Mainero Joins McKay




New President Touts Plan for Rapid Growth
BOSTON–McKay Fried Communications is determined to become a big-time player in the New England ad scene. Just ask Frank Mainero, who last week was named president and chief executive officer of the agency’s advertising division and receives a minority stake in the shop.
In tandem with founder and chairman John McKay, Mainero is looking to help boost billings past the $100 million mark in the next three to five years. The Boston-based agency currently bills about $25 million, a 150 percent increase over a year ago.
Their goal may appear lofty, but Mainero and McKay believe a four-fold increase is not out of the question, particularly in light of Mainero’s penchant for agency building in the recent past.
“I think he can do it,” offered Shari Williams, president of Arnold Direct in Boston who has worked with Mainero. “[He is] very focused, a smart, dedicated guy. [He] believes in the power of an agency.”
The 50-something Mainero began his career in the 1970s with J. Walter Thompson in New York, eventually rising to the position of executive vice president. He helped build the shop’s Brouillard Communications division into “a $60 million agency within an agency” in just three years, he said.
Mainero later led JWT offices in both San Francisco and Washington, D.C., and in the 1980s oversaw all operations on the West Coast. During his tenure with JWT, he worked on brand development for various clients, including Schaefer beer, Hilton Hotels, Sprint, Hewlett-Packard, Jacuzzi and Activision. He eventually joined Activision, a maker of videogames in Mountain View, Calif., as senior vice president of marketing.
Mainero most recently served as vice president of North American marketing for Nashua Photo in Nashua, N.H., where he worked to revive the mail-order film developer with Arnold Direct. Mainero left the company in March, when it was bought out by Clark Photo. Arnold and Nashua parted ways when the latter was sold.
Around the same time, Mainero was brought to McKay’s attention by an executive recruiting firm. McKay had been looking for a president for McKay Fried’s advertising unit for about a year. Mainero’s legacy of agency building and experience with national brands put him “way out in front” of about a half-dozen other candidates, McKay said.
The advertising division employs about 20 of the shop’s 30 staffers. The public relations unit is run by Joe Burnieika; McKay leads the brand consulting practice.
McKay Fried is looking to position itself as a “brand-building agency” that relies on research to help clients get results, McKay said.

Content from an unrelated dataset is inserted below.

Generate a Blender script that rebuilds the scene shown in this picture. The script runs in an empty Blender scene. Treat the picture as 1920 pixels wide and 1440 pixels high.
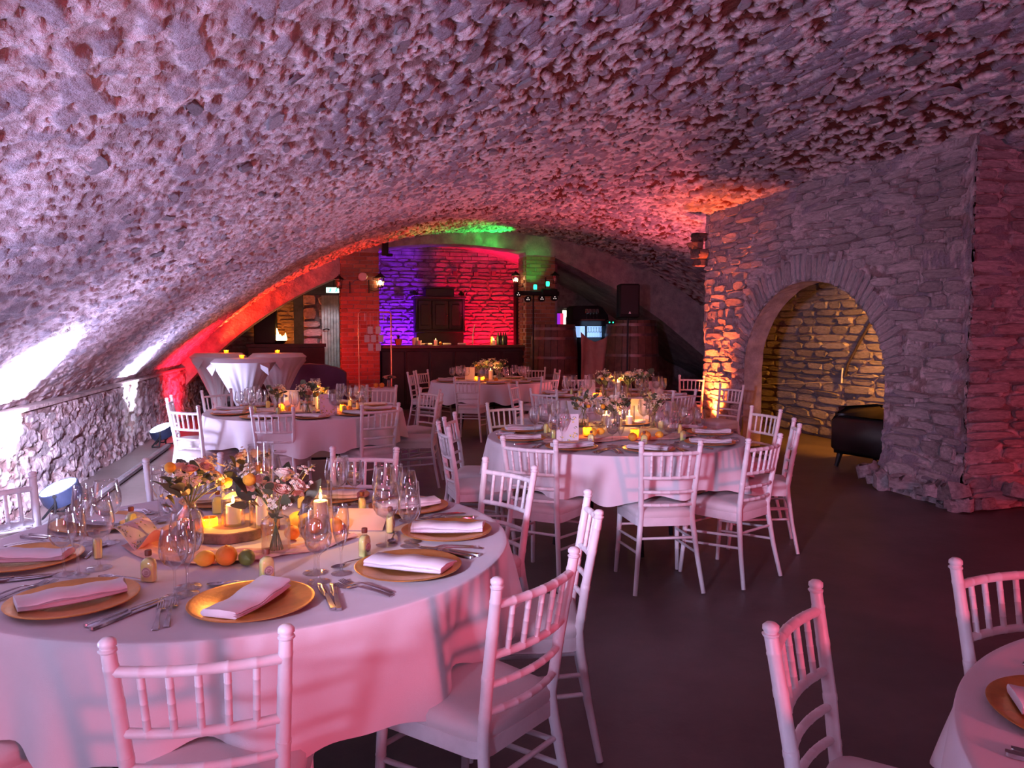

The agency will pitch any account worth $10 million or less that McKay believes will be a good fit with the shop, which works for a mix of healthcare, biotechnology, financial and packaged-goods clients. Also, he is looking to become active in acquisitions, with a deal to buy a small interactive agency to be announced within the next few weeks, he said.
McKay Fried has been one of the region’s fastest-growing small agencies in recent years. Wins in 1998 include Apropos, an upscale restaurant at the Sheraton Boston Hotel & Towers, and an assignment to develop a brand identity for The Common Market Trading Co., a marketer of imported and domestic food items.